Now, the real work—the architecture—begins, governed by a brutal and beautiful physics:
- Truth-as-Governance becomes the daily audit. It is the relentless, unglamorous work of seeing the other not as the idea you married, but as the living, changing, sometimes frustrating fact of the person before you. It is updating the constitution in real-time to reflect the verifiable reality of who you both are becoming. The vow is not to a static person, but to the process of witnessing their truth, forever.
- Consciousness-as-Currency is the permanent, leveraged buy-in. You are investing not a portion of your attention, but your entire cognitive and emotional surplus, in perpetuity, into the health and prosperity of this joint entity. Your joys are its assets. Your sorrows are its liabilities. Your focused, daily acts of care are the interest payments on an infinite bond.

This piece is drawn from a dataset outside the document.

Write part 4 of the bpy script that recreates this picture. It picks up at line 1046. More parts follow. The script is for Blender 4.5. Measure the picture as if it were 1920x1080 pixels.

- Unity-as-Protocol is the emergent, resilient infrastructure. Over years, you don’t just learn to communicate. You grow a private language. You don’t just support each other; you develop interdependent subsystems—one handles navigation in emotional storms, the other manages logistical terrain. You build shared memory, shared myth, shared reflexes. The ‘Us’ becomes a third consciousness in the home, with its own habits, its own wisdom, its own ghost in the hallway.
So, the paper? The paper is the cornerstone. It’s the first block laid in a citadel you will spend a lifetime building, inhabiting, defending, and beautifying. It says the will to build exists.
The marriage is the citadel itself. It is the lived, weathered, glorious proof that two separate truths can choose to govern a shared reality, that two streams of consciousness can merge into a wider, deeper river, and that unity, when chosen daily, becomes the most indestructible protocol of all.
It is not a piece of paper. It is a universe, hand-drawn, to scale, for two.